As populações no concelho de Boticas andam com o coração nas mãos. O chão que pisam todos os dias esconde um tesouro valioso chamado lítio, que “vai criar riqueza para fora, mas pode ser a ruína das aldeias”.
A maior reserva de lítio da Europa foi descoberta no Vale de Cabrão, a 500 metros das povoações, e é ali que pode nascer a maior mina a céu aberto do continente europeu.
A área abrangida pela exploração é superior a 542 hectares. A mina vai laborar 24 horas por dia, todos os dias do ano, e vai interferir com a vida das 150 pessoas que vivem na freguesia.
É um projeto da multinacional inglesa, a Savannah Resouces, que prevê um investimento na ordem dos 500 milhões de euros, e que deverá entrar em produção em 2020, para produzir, estima-se, 175 mil toneladas por ano de espodumena de lítio, um mineral “inerte, usado para produzir sais de lítio”, usados nas baterias.
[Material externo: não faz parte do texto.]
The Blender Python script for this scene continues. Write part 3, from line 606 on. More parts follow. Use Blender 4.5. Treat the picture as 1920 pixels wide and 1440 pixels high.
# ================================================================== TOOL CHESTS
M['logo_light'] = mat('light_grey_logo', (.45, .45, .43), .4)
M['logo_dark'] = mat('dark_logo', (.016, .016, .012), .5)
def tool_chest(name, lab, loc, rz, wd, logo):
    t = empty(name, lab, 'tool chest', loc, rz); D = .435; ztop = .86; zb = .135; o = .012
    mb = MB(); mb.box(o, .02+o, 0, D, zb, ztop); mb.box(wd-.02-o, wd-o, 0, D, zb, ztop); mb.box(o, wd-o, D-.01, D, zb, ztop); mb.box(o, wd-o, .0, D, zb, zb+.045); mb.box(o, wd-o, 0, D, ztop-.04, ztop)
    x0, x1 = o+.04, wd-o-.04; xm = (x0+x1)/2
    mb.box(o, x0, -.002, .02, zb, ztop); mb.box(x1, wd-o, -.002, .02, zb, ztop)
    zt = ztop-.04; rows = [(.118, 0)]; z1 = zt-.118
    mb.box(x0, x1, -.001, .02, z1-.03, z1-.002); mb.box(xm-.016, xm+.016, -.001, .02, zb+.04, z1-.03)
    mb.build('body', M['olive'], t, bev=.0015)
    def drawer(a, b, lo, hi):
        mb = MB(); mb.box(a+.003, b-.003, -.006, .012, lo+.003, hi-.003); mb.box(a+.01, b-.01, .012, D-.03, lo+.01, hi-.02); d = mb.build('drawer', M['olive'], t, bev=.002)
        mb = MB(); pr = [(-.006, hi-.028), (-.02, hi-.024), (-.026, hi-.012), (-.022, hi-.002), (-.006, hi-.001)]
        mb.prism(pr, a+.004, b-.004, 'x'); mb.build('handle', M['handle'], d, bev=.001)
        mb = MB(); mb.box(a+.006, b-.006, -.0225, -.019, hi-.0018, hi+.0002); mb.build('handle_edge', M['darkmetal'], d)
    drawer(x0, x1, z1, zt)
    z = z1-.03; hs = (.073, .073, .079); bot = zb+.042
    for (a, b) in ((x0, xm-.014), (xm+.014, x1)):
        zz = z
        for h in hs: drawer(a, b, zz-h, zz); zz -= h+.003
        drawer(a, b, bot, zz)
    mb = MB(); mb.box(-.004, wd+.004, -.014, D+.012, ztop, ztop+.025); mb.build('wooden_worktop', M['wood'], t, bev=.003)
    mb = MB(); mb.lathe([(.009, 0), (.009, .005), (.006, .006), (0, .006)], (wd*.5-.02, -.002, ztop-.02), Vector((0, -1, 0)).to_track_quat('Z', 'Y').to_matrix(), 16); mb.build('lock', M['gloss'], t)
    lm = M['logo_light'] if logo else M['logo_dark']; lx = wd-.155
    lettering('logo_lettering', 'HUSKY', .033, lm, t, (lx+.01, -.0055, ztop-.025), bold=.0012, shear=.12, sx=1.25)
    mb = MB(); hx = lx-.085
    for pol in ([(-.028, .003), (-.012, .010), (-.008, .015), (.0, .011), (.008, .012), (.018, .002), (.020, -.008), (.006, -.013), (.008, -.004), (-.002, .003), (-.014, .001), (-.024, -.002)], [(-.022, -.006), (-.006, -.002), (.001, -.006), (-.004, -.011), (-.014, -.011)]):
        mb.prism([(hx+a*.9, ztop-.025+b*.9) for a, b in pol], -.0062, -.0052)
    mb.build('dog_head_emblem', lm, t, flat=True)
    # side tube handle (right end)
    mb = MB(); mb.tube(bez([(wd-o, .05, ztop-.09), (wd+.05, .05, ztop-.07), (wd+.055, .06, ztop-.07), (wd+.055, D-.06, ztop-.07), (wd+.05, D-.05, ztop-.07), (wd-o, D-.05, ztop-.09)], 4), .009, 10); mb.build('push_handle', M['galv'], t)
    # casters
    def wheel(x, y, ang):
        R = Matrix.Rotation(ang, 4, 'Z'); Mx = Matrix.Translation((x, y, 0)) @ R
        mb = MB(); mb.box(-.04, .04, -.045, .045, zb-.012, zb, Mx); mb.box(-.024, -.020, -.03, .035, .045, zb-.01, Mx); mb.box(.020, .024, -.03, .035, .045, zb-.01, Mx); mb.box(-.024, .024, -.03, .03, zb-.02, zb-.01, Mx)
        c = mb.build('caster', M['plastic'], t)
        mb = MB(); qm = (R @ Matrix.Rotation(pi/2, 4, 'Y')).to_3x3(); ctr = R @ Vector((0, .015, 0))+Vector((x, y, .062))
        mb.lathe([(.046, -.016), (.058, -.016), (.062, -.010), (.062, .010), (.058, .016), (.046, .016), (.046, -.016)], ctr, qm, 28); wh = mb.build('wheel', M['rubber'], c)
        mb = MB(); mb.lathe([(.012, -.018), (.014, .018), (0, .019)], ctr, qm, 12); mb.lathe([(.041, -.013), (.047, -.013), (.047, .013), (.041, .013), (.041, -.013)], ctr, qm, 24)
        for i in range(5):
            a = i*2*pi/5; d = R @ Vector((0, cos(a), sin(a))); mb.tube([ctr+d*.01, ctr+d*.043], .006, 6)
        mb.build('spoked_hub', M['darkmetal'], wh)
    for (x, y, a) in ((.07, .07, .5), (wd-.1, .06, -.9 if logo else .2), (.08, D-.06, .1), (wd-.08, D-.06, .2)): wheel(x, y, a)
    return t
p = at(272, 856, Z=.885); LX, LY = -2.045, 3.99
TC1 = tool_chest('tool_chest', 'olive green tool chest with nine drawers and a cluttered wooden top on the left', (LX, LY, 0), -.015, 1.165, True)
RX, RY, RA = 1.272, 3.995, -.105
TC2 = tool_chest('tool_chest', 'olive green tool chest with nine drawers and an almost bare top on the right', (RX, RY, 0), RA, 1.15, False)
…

As populações, que contam com o apoio do presidente da Câmara de Boticas, temem que, com a exploração da mina, se verifique “uma destruição da paisagem e do património arquitetónico, devido às explosões, do habitat de espécies ameaçadas, como o lobo ibérico ou o mexilhão-de-rio, a criação de uma cratera de centenas de metros de profundidade na rocha, que nunca poderá ser recuperada”.
Alguns populares que residem junto ao vale, considerado Património Agrícola Mundial pela FAO, garantem que, se a mina for por diante, vão deixar a aldeia onde moram.
À Renascença, o porta-voz da empresa britânica explicou que a mina “é de extrema importância para o país e para o mundo. Vai ajudar a mitigar os impactes negativos emergentes das alterações climáticas a nível mundial, criar riqueza para Portugal e promover o emprego na região”.
Atualmente, está em curso o estudo de impacto ambiental e a empresa pretende que o Governo classifique a mina do Barroso como Projeto de Interesse Nacional. A decisão pode ser tomada a 21 de janeiro, mas as populações e autarquia não querem que tal aconteça.
Para informar, reivindicar mais informação e tentar impedir o projeto, foi também lançada uma petição online “pela preservação do ambiente, património e a saúde e qualidade de vida em Covas do Barroso”, com o objetivo de levar o assunto a debate na Assembleia da República.
O presidente da Câmara de Boticas queixa-se de a autarquia ter sido colocada à margem de todo o processo relacionado com a mina do Barroso.
“O processo iniciou-se em 2004, com a emissão de um parecer por parte da DGEG. E a Câmara Municipal de Boticas também concordou na altura para exploração de feldspato e quartzo, no lugar que eram 120 hectares. A partir daí a Câmara deixou de ter comunicações”, explica Fernando Queiroga.
Segundo o autarca, “houve aumento da área de prospeção e pesquisa sem comunicação” e, em maio, quando se deslocou ao terreno, alertado pela população, verificou que “a empresa optou por fazer decapagem completa de tudo o que é terra vegetal”.
A empresa “fez 105 plataformas com cerca de cem metros cada e só aí já foi uma situação de abuso, porque aquele sítio está classificado como reserva agrícola e reserva ecológica nacional”, denuncia Queiroga. O presidente da autarquia de Boticas afirma ainda que “não estão acauteladas as preocupações da população”.
“Não é possível fazer trabalhos de prospeção a 20/30 metros de casas de habitação sem falar com as pessoas. Aliás, a questão dos próprios terrenos, a população também foi enganada, porque foi-lhe pedido autorização para fazerem uns pequenos furos e pura e simplesmente vedaram caminhos públicos e o acesso a essas próprias propriedades foi vedada, porque tiveram uma intervenção abusadora”, denuncia o autarca.
A 21 de janeiro o autarca vai participar numa reunião na AICEP, onde vai ser analisado se o projeto é de interesse nacional e antecipou que o seu parecer “é contra, porque não houve uma informação prévia, quer ao município quer à população, do projeto da mina”.
O ministro do Ambiente e da Transição Energética, João Pedro Matos Fernandes, já garantiu que não haverá exploração de lítio em Boticas, sem avaliação do impacto ambiental, explicando que o Governo encara aquele negócio “sempre numa perspetiva de acrescentar valor”. Uma posição que, segundo o jornal, deixa o autarca “mais tranquilo”.